Page twenty-six presents an image leaning towards the moral of the story. We do not see action here, but rather the representation of a value for us to appreciate. Wangari teaches us that sacrifice yields, pays, rewards. The number of trees show her wide-reaching impact while Wangari’s size highlights the importance of her commitment (graduation). At the same time, the focus on her overlaying the whole world, gives her valuable behaviour a tinge of universality.

The images on pages twenty-seven and twenty-eight constitute a spread and magnify the importance of nature itself rather than the people involved. The emphasis on nature is evident in the extensive use of green (graduation & ambience) and in the use of the sapling as a symbol of hope for the future of Africa. In the text, this is mirrored by the allusions to the green of trees bringing a new lease of life.

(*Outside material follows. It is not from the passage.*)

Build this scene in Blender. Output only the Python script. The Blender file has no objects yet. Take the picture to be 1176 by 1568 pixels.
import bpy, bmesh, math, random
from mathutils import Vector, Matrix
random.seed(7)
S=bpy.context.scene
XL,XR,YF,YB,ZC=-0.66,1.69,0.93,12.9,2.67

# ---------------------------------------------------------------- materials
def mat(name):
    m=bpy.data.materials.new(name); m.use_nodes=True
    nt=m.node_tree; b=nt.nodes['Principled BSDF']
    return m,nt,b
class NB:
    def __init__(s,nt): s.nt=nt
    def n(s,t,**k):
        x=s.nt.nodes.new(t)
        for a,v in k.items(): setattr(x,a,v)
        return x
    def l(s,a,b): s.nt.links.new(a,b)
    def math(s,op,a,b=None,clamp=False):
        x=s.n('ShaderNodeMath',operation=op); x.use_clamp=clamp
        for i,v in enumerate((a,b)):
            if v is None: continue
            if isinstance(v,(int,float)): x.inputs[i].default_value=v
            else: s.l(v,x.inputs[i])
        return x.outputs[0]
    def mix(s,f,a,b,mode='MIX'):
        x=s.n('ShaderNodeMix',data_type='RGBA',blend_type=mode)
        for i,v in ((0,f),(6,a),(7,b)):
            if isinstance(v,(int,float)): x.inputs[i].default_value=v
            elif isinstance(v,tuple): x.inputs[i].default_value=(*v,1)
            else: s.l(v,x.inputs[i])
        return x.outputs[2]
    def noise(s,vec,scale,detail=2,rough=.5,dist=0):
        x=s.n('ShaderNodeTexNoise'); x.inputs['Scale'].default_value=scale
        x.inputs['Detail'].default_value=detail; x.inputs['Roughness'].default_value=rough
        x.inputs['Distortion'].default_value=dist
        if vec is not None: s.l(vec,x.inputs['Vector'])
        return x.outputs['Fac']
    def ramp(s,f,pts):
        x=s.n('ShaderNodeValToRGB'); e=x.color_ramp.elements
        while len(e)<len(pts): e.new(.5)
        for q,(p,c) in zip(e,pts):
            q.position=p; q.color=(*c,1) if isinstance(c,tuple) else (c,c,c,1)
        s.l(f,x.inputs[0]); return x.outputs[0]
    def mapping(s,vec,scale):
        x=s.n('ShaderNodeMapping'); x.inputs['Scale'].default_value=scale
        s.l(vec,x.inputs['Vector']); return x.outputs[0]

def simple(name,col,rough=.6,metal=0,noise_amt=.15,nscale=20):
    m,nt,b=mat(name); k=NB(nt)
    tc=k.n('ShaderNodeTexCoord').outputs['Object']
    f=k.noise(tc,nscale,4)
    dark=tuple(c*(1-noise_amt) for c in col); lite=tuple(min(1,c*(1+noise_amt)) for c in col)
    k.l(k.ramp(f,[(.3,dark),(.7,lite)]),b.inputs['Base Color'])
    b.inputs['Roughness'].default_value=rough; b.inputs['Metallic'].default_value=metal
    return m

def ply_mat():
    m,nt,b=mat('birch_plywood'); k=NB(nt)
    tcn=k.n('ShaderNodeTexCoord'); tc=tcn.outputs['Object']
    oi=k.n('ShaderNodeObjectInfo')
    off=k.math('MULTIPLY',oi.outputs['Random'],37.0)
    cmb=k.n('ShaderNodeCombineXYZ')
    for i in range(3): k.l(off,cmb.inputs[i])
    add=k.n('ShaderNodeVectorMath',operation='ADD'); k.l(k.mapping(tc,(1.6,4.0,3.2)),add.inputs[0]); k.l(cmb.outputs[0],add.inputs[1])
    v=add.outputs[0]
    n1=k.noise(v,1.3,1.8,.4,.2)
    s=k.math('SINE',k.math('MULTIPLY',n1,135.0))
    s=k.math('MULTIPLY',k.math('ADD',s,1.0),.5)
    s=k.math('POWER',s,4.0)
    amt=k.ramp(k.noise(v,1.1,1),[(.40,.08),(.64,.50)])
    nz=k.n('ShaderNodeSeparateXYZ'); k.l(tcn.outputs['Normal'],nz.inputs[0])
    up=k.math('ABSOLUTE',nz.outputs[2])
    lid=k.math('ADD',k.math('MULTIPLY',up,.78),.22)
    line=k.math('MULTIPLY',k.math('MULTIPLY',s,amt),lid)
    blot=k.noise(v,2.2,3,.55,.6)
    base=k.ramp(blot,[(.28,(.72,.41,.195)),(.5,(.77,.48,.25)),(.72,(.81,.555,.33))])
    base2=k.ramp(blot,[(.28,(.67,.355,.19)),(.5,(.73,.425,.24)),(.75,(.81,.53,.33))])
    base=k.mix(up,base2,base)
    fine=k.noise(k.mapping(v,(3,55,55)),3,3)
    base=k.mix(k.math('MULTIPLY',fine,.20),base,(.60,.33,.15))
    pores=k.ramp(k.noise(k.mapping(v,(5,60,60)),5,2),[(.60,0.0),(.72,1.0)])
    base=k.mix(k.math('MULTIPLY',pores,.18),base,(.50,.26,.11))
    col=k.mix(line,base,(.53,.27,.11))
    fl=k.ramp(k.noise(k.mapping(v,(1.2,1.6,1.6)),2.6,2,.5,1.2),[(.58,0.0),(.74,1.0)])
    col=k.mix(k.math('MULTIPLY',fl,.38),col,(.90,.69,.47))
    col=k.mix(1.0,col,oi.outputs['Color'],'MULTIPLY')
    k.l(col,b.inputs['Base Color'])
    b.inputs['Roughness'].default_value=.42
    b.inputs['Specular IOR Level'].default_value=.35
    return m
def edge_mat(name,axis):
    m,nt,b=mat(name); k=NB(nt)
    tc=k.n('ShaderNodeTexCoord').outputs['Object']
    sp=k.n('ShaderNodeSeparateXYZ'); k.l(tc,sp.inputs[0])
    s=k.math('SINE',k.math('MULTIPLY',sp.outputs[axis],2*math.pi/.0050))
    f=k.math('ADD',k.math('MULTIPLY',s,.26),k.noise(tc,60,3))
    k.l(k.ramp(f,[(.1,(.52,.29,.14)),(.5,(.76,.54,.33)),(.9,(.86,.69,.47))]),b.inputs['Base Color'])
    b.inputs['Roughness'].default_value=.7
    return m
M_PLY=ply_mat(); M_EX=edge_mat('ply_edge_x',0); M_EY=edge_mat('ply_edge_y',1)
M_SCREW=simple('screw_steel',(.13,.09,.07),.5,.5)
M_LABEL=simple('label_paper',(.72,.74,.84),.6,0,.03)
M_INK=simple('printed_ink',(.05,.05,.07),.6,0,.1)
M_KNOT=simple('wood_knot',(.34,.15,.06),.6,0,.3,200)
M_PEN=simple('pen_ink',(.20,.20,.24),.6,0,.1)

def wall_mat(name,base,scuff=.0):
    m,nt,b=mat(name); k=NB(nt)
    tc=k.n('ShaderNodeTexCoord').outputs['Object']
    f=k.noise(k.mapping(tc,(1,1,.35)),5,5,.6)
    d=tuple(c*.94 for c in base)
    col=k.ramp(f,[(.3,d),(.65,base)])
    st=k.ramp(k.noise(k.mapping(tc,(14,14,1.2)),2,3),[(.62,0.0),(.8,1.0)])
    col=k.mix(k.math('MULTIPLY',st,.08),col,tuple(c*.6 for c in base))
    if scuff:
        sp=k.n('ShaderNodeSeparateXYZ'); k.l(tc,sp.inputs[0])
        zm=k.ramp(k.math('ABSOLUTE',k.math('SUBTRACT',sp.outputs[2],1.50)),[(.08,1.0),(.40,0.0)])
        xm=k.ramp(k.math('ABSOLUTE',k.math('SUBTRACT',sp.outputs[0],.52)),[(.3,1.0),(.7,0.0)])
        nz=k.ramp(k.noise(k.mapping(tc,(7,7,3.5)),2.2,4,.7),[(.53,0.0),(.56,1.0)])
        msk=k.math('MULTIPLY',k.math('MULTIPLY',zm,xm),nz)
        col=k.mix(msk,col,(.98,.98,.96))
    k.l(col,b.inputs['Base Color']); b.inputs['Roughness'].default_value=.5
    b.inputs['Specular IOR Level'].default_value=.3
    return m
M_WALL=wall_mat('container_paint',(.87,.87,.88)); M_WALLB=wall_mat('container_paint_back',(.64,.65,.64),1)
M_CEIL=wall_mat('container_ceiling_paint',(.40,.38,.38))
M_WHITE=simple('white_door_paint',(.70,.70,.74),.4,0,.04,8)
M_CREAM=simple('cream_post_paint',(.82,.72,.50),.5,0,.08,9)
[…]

The illustrations are so rich that we could certainly go even deeper into the analysis of the images in Wangari’s Trees of Peace. The exploration here has been kept to the resources pertaining to this chapter in particular, plus a few exceptions where a choice belonging to a system discussed elsewhere (focalisation, chapter 3) became especially meaningful. Thus, even though many meaningful choices related to other macro meanings have not been delved into, we can confidently say that Winter’s picture story book is a fantastic publication to exemplify active responsive understanding.